Report the number of lines where the string "high" occurs, and write nothing else.

▸ **Data rows**:
━━━━━━

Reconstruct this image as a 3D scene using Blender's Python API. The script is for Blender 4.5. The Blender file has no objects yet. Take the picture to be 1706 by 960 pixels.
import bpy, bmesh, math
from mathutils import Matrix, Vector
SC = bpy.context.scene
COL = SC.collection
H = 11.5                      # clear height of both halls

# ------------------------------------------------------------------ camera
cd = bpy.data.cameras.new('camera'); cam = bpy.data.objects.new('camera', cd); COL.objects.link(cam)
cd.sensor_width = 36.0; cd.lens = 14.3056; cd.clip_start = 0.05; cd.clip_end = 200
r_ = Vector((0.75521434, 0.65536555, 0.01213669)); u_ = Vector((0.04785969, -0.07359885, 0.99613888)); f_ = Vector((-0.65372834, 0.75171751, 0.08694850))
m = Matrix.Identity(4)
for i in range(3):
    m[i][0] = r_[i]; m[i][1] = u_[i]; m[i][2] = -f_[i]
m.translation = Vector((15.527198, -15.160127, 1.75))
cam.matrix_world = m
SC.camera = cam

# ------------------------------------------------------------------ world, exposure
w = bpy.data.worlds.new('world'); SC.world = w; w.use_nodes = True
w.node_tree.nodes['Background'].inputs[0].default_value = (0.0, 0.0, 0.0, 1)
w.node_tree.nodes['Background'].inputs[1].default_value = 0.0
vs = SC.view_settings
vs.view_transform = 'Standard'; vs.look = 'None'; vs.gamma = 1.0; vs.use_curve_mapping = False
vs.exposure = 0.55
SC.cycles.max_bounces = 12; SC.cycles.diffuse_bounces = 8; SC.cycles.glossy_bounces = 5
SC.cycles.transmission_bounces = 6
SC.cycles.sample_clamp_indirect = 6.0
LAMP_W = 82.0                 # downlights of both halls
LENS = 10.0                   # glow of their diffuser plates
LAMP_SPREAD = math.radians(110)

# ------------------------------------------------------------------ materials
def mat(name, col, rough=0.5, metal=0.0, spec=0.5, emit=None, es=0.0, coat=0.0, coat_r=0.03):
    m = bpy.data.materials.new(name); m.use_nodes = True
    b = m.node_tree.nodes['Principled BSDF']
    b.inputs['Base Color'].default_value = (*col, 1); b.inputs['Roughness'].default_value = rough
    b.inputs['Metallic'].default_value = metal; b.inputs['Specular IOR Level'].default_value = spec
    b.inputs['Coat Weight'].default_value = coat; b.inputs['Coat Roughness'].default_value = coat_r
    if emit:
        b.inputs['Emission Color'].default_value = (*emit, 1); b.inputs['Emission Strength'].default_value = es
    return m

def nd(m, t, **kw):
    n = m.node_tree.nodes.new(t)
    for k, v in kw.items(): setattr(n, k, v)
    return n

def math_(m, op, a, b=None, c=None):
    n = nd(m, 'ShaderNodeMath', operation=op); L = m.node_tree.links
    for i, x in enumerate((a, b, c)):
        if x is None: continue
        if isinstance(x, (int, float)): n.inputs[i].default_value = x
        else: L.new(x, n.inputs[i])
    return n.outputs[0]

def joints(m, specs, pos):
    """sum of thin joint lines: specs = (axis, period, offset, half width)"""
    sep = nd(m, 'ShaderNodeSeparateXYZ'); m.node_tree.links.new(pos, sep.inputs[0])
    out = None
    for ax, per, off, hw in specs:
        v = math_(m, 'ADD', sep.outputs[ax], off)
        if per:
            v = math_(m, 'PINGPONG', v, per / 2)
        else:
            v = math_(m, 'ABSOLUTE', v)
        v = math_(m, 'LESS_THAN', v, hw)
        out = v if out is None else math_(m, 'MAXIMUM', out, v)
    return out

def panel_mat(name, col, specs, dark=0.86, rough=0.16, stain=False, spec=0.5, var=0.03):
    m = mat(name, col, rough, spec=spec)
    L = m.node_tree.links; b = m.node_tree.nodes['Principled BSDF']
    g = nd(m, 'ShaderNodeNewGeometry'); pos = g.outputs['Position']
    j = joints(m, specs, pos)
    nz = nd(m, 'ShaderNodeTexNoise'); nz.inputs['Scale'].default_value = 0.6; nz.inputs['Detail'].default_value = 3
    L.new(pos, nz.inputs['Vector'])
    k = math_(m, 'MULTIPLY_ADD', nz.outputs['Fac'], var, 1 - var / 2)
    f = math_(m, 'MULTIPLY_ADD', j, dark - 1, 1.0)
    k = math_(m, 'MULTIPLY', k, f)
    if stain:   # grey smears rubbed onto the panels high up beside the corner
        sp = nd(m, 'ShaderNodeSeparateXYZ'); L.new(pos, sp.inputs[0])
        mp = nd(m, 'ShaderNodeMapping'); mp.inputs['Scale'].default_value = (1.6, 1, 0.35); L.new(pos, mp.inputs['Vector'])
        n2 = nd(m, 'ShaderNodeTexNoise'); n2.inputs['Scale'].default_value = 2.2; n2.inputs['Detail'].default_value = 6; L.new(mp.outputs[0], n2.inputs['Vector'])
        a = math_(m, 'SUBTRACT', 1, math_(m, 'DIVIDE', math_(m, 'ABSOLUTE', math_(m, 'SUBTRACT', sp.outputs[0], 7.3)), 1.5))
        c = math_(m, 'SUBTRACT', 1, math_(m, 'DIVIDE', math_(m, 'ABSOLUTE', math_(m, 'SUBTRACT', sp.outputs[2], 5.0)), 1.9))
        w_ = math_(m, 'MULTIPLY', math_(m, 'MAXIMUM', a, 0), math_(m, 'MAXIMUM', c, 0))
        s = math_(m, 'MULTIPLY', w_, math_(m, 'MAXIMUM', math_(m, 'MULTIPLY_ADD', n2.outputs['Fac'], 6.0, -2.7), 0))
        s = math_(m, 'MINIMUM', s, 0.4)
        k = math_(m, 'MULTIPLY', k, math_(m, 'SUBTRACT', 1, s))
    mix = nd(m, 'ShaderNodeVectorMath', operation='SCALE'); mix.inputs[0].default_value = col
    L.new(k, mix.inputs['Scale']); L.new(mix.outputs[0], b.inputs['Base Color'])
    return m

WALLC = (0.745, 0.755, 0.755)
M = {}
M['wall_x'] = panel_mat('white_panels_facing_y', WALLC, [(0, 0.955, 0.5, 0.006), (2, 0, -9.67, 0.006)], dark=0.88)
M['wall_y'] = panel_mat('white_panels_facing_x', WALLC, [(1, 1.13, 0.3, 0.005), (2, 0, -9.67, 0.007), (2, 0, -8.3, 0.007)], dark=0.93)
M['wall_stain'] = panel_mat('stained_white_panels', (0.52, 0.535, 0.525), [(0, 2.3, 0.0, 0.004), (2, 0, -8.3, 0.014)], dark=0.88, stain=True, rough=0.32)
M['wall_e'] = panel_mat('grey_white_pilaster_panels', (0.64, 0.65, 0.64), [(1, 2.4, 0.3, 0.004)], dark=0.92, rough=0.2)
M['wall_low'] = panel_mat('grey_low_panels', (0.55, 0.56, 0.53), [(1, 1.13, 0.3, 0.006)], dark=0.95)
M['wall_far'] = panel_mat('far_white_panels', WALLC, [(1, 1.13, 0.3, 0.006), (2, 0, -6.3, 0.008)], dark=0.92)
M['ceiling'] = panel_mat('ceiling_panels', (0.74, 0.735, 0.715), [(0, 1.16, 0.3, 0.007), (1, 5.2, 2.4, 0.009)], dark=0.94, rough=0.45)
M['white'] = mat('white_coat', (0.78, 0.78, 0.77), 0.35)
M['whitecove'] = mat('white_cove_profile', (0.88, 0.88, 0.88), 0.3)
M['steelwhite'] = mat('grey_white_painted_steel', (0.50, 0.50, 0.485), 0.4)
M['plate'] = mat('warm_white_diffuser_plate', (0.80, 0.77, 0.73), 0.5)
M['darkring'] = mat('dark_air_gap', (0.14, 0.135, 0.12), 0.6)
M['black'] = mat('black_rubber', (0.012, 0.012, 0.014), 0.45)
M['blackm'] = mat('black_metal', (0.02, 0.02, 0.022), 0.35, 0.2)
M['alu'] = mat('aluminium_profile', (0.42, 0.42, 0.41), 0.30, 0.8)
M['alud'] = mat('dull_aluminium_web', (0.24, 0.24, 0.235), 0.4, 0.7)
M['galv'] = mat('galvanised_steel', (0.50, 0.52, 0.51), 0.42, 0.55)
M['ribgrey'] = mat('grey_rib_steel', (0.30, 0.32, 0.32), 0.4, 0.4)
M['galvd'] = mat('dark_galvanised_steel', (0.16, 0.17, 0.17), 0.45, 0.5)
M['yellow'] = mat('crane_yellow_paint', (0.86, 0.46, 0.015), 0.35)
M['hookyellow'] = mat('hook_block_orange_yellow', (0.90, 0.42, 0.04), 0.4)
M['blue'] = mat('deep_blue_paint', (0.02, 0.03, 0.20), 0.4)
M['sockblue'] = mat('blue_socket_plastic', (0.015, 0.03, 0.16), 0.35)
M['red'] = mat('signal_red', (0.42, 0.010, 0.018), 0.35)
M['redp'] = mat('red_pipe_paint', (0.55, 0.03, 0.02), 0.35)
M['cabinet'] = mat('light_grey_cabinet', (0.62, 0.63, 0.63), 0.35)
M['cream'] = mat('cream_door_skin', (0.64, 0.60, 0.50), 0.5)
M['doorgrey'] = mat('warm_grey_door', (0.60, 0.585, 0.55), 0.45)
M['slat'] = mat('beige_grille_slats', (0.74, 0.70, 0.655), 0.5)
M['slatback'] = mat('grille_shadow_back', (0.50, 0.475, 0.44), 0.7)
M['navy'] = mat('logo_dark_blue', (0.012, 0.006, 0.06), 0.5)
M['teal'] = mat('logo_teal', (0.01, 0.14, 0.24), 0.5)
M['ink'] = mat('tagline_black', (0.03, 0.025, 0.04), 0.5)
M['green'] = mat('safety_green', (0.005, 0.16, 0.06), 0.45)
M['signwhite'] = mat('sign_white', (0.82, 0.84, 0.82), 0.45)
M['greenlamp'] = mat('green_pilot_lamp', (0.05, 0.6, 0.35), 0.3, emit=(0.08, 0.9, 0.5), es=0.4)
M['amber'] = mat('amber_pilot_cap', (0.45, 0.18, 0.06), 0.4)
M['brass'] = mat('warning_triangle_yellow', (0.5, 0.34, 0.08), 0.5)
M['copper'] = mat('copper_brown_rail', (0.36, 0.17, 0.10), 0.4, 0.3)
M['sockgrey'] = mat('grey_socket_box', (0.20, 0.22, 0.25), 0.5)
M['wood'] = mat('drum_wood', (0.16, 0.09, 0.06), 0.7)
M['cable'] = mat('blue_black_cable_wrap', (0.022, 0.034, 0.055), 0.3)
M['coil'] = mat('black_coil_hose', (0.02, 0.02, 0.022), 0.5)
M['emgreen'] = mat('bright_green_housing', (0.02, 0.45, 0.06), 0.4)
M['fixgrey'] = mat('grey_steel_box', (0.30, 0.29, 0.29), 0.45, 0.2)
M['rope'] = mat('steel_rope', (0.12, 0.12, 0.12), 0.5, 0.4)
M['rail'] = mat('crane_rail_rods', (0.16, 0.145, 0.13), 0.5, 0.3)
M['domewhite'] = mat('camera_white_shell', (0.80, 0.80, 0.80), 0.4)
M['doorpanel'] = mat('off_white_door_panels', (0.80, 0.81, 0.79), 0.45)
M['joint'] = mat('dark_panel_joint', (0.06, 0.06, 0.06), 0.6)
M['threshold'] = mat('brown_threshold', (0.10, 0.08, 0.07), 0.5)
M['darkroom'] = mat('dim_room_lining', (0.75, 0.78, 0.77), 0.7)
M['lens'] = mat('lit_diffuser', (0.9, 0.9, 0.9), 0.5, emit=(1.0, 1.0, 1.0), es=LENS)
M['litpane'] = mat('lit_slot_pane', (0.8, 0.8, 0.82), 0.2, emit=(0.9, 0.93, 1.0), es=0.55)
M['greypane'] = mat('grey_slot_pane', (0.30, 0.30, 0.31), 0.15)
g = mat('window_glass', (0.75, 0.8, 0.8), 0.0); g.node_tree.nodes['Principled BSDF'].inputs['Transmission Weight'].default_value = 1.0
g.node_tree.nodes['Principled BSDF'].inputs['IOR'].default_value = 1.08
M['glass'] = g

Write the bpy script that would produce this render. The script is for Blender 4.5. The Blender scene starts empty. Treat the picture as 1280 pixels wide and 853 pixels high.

━━━━━━

▸ **Correct response**:
2